En tout état de cause, seul un récépissé de demande délivré par le CNAPS lorsque le dossier est complet, permet de palier l'absence de carte professionnelle en cours de validité.
Or il est constant qu'à la date du licenciement le salarié n'était détenteur ni d'une carte professionnelle en cours de validité, ni d'un récépissé de renouvellement de carte, qui n'est délivré que lorsque la demande est complète.
Dès lors le licenciement de M. [H] notifié le 4 février 2014, qui ne pouvait plus exercer son activité professionnelle d'agent de sécurité à cette date, est fondé sur une cause réelle et sérieuse.
Le jugement déféré sera donc infirmé en ce qu'il a alloué au salarié une indemnité pour licenciement sans cause réelle et sérieuse.
Il le sera également en ce qu'il lui a alloué une indemnité compensatrice de préavis dès lors que M. [H] ne pouvait exécuter son préavis faute de carte professionnelle ou de récépissé de demande de renouvellement de cette carte.
En application de l'article L. 1234-9 du code du travail, M. [H] a droit à une indemnité de licenciement calculée en prenant en compte l'ancienneté à la date d'expiration du préavis, peu important en l'espèce que le salarié n'ait pu l'exécuter.
Cette ancienneté étant de trois années, préavis de deux mois inclus, l'indemnité de licenciement s'élève à la somme de 911,67 €. M. [H] ayant reçu la somme de 865,44 €, il est bien fondé en sa demande en paiement de la somme de 46,24 € à titre de solde d'indemnité de licenciement.
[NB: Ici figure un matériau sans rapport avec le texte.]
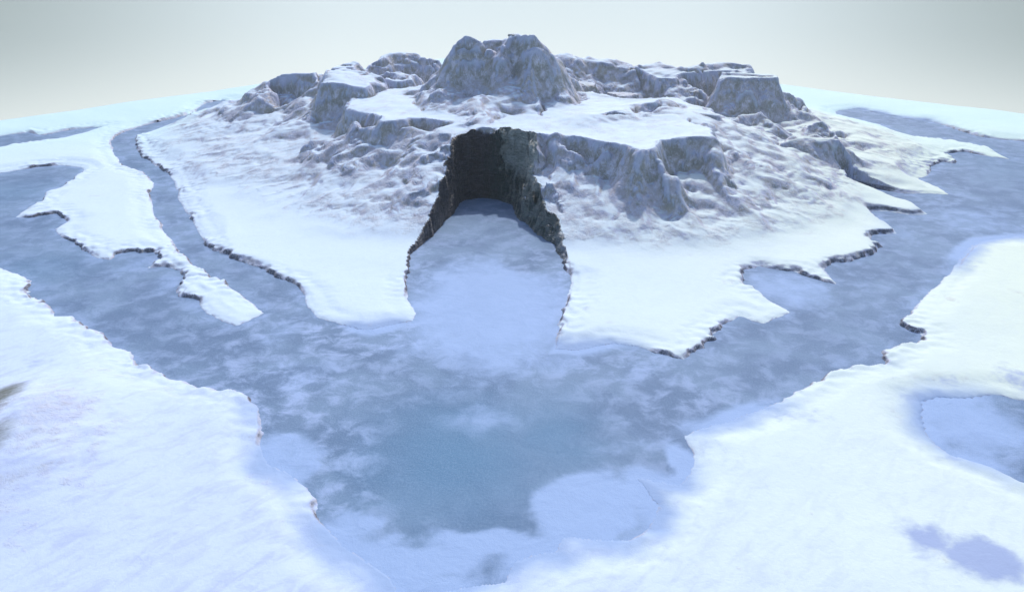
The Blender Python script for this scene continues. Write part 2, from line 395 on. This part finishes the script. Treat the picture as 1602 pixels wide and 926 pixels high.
# convex crests keep a rim of snow
from numpy import roll
def blur(A, n):
    for _ in range(n):
        A = (A + roll(A, 1, 0) + roll(A, -1, 0)) / 3; A = (A + roll(A, 1, 1) + roll(A, -1, 1)) / 3
    return A
crest = (np.maximum(sst(.06, .5, Z - blur(Z, 6)), sst(.02, .16, Z - blur(Z, 2))) * m_w).astype(F32)
bare = spots([(-8,662,44,48,1), (-2,745,32,50,.7), (-30,700,50,90,.6)])
blue = np.zeros(X.shape, F32)
for (cx, cy, rx, ry, a) in [(1535,885,65,38,1.4),(1450,855,45,36,1.0),(1440,880,25,20,.7),(1590,920,30,14,.8),(1240,655,70,22,.6),(1480,600,40,14,.6),(1590,600,40,30,.7),(1380,790,50,40,.35),
    (1440,628,40,18,.8),(1450,670,20,30,.7),(1510,722,70,12,.6),(1040,760,70,40,.5),(1320,880,60,30,.3),(430,720,30,60,.5),(1100,700,50,20,.5),(60,580,60,20,.5),(60,690,80,60,.6),(320,640,90,16,.3),(1570,365,80,25,.5),(1490,400,30,40,.5)]:
    wx, wy = P(cx, cy); ax = abs(P(cx + rx, cy)[0] - wx); ay = abs(P(cx, cy + ry)[1] - P(cx, cy - ry)[1]) / 2
    blue = np.maximum(blue, a * np.exp(-(((X - wx) / ax) ** 2 + ((Y - wy) / ay) ** 2)))
blue = blue.astype(F32)
melt = (np.clip(soft * 1.5, 0, 1) * sst(8.5, .5, sd + 2.0 * w1)).astype(F32)
streakm = (sst(190, 120, Y + .4 * X) * sst(60, -20, X) * .9 + .12 + .25 * sst(200, 120, Y)).astype(F32)
tint = sst(-40, 190, X + .25 * (250 - Y) + 25 * fbm(X, Y, 90, 2, 200)).astype(F32)

# ------------------------------------------------------------------ helpers
SC = bpy.context.scene
COL = SC.collection
def link(o, parent=None):
    COL.objects.link(o)
    if parent is not None: o.parent = parent
    return o
def tagp(o, label=None, cat=None, group=None, kind=None):
    if label: o['label'] = label
    if cat: o['category'] = cat
    if group: o['group'] = group
    if kind: o['kind'] = kind
    return o

def mesh_from(name, co, quads, nor=None, attrs=None, mat=None):
    me = bpy.data.meshes.new(name)
    me.vertices.add(len(co)); me.vertices.foreach_set('co', co.astype(F32).ravel())
    nq = len(quads)
    me.loops.add(nq * 4); me.loops.foreach_set('vertex_index', quads.astype(np.int32).ravel())
    me.polygons.add(nq)
    me.polygons.foreach_set('loop_start', np.arange(0, nq * 4, 4, dtype=np.int32))
    me.update(calc_edges=True)
    me.polygons.foreach_set('use_smooth', np.ones(nq, bool))
    for an, av in (attrs or {}).items():
        at = me.attributes.new(an, 'FLOAT', 'POINT'); at.data.foreach_set('value', av.astype(F32).ravel())
    if nor is not None:
        me.normals_split_custom_set_from_vertices(nor)
    if mat: me.materials.append(mat)
    me.update()
    return me

# ------------------------------------------------------------------ node helpers
def newmat(name):
    m = bpy.data.materials.new(name); m.use_nodes = True
    nt = m.node_tree; nt.nodes.clear()
    return m, nt
class NT:
    def __init__(s, nt): s.nt = nt
    def n(s, t, **kw):
        nd = s.nt.nodes.new(t)
        for k_, v_ in kw.items(): setattr(nd, k_, v_)
        return nd
    def l(s, a, b): s.nt.links.new(a, b)
    def noise(s, vec, scale, detail=4, rough=.55, dist=0.0, scl=None):
        nd = s.n('ShaderNodeTexNoise'); nd.inputs['Scale'].default_value = scale
        nd.inputs['Detail'].default_value = detail; nd.inputs['Roughness'].default_value = rough; nd.inputs['Distortion'].default_value = dist
        if scl:
            mp = s.n('ShaderNodeMapping'); mp.inputs['Scale'].default_value = scl
            s.l(vec, mp.inputs['Vector']); vec = mp.outputs[0]
        s.l(vec, nd.inputs['Vector']); return nd.outputs['Fac']
    def math(s, op, a, b=None, c=None, clamp=False):
        nd = s.n('ShaderNodeMath', operation=op); nd.use_clamp = clamp
        for i, v_ in enumerate((a, b, c)):
            if v_ is None: continue
            if isinstance(v_, (int, float)): nd.inputs[i].default_value = v_
            else: s.l(v_, nd.inputs[i])
        return nd.outputs[0]
    def ramp(s, v, lo, hi, a=0.0, b=1.0):
        nd = s.n('ShaderNodeMapRange'); nd.interpolation_type = 'SMOOTHSTEP'
        s.l(v, nd.inputs['Value'])
        nd.inputs['From Min'].default_value = lo; nd.inputs['From Max'].default_value = hi
        nd.inputs['To Min'].default_value = a; nd.inputs['To Max'].default_value = b
        return nd.outputs[0]
    def mix(s, f, a, b):
        nd = s.n('ShaderNodeMix', data_type='RGBA')
        if isinstance(f, (int, float)): nd.inputs[0].default_value = f
        else: s.l(f, nd.inputs[0])
        for idx, v_ in ((6, a), (7, b)):
            if isinstance(v_, tuple): nd.inputs[idx].default_value = (*v_, 1)
            else: s.l(v_, nd.inputs[idx])
        return nd.outputs[2]
    def attr(s, nm):
        nd = s.n('ShaderNodeAttribute', attribute_name=nm); return nd.outputs['Fac']

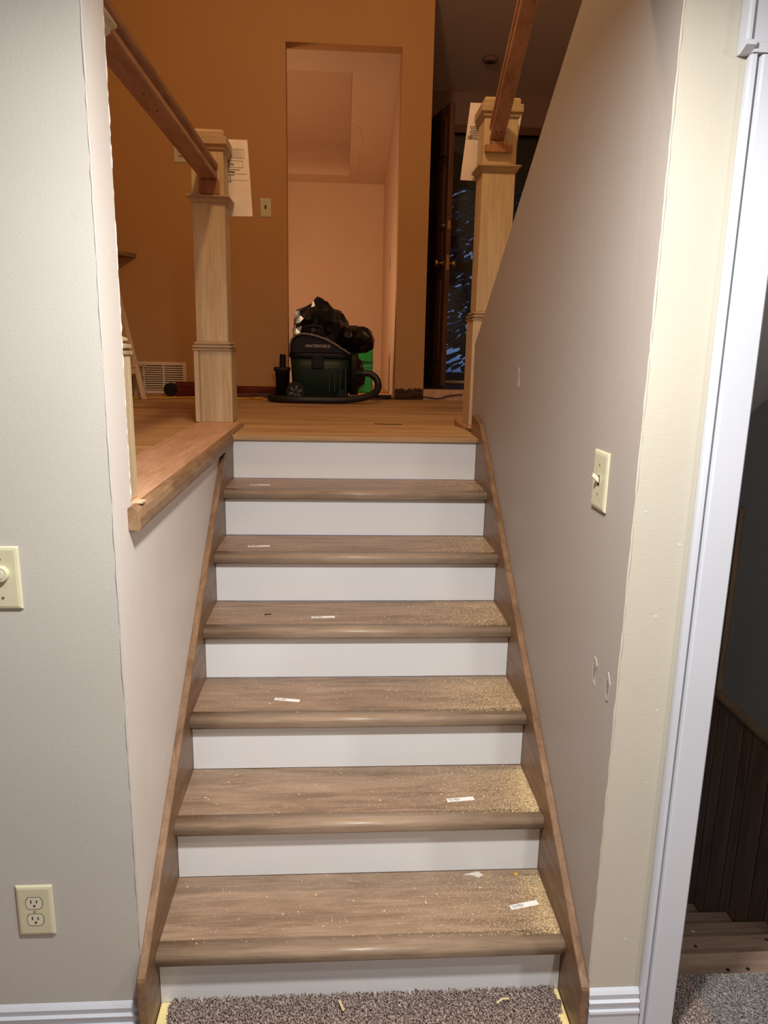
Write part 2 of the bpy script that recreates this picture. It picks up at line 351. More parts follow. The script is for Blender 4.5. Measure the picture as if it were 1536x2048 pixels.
# outside: snowy ground and dusk trees seen through the storm door
struct(MB().box(-8, 14, 5.13, 40, 0.9, 1.2).build('ground_outside', 'snow'))
def conifer(x, y, h, r, seed, label):
    rnd = random.Random(seed); t = thing('conifer', (x, y, 1.2), label, 'tree', 'trees outside the entry door')
    MB().cyl((x, y, 1.2), 'z', 0.12, h * 0.9, 8, 0.03).build('trunk', 'bark', t)
    nb, sn = MB(), MB()
    for k in range(3400):
        q = rnd.random() ** 0.8; z = 1.2 + 0.25 + q * (h - 0.3); L0 = r * (1 - q) * rnd.uniform(0.2, 1.05) + 0.05; L = rnd.uniform(.16, .42); a = rnd.uniform(0, 6.283)
        d = Vector((math.cos(a), math.sin(a), -0.35)).normalized(); s_ = Vector((-math.sin(a), math.cos(a), 0))
        p = Vector((x, y, z)) + d * L0; wd = 0.025 + L * 0.13; e = p + d * L; m_ = p + d * L * 0.55
        nb.add([p, m_ + s_ * wd, e, m_ - s_ * wd, m_ + Vector((0, 0, .02)), m_ - Vector((0, 0, .02))], [(0, 1, 4), (1, 2, 4), (2, 3, 4), (3, 0, 4), (1, 0, 5), (2, 1, 5), (3, 2, 5), (0, 3, 5)])
        if rnd.random() < 0.2:
            c = p + d * L * rnd.uniform(.3, .8) + Vector((0, 0, .02)); g = rnd.uniform(.008, .035)
            sn.add([c + s_ * g * 1.6, c + d * g * 1.6, c - s_ * g * 1.6, c - d * g * 1.6, c + Vector((0, 0, g * .8))], [(0, 1, 4), (1, 2, 4), (2, 3, 4), (3, 0, 4), (3, 2, 1, 0)])
    nb.build('foliage', 'pineneedle', t)['kind'] = 'stuff'; sn.build('snow_cover', 'snow', t)['kind'] = 'stuff'
conifer(2.3, 8.4, 4.2, 1.2, 1, 'snow-flecked conifer nearest to the storm door glass')
conifer(4.9, 12.0, 5.0, 1.5, 2, 'taller snow-flecked conifer farther from the storm door glass')
conifer(1.2, 15.5, 6.5, 1.7, 4, 'farthest dark conifer outside the entry door')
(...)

Le jugement qui a condamné la société FIDUCIAL PRIVATE SECURITY au paiement de cette somme sera donc confirmé.
Sur les autres demandes
L'employeur demande que soit ordonnée la restitution des sommes qu'il a versées en vertu du jugement assorti de l'exécution provisoire.
Cependant le présent arrêt constitue le titre ouvrant droit à la restitution des sommes versées en exécution du jugement, étant rappelé que les sommes devant être restituées portent intérêt au taux légal à compter de la notification valant mise en demeure, de la décision ouvrant droit à restitution.
Il s'ensuit qu'il n'y a pas lieu de statuer sur la demande de restitution.
M. [H] qui succombe principalement à l'instance, supportera les dépens d'appel. Il n'y a pas lieu à application de l'article 700 du code de procédure civile.
PAR CES MOTIFS
LA COUR
INFIRME le jugement déféré, sauf en ce qu'il a condamné la SAS FIDUCIAL PRIVATE SECURITY à payer à M. [I] [H] la somme de 46,23 € à titre de solde d'indemnité de licenciement et celle de 1 500 € en application de l'article 700 du code de procédure civile ;
Statuant à nouveau et y ajoutant ;
DIT le licenciement de M. [H] fondé sur une cause réelle et sérieuse ;
DEBOUTE M. [I] [H] de ses demandes d'indemnité pour licenciement sans cause réelle et sérieuse et d'indemnité compensatrice de préavis ;
DIT n'y avoir lieu à statuer sur la demande de restitution des sommes versées en vertu de l'exécution provisoire attachée au jugement déféré à la cour ;
DIT n'y avoir lieu à application de l'article 700 du code de procédure civile ;
CONDAMNE M. [I] [H] aux dépens d'appel.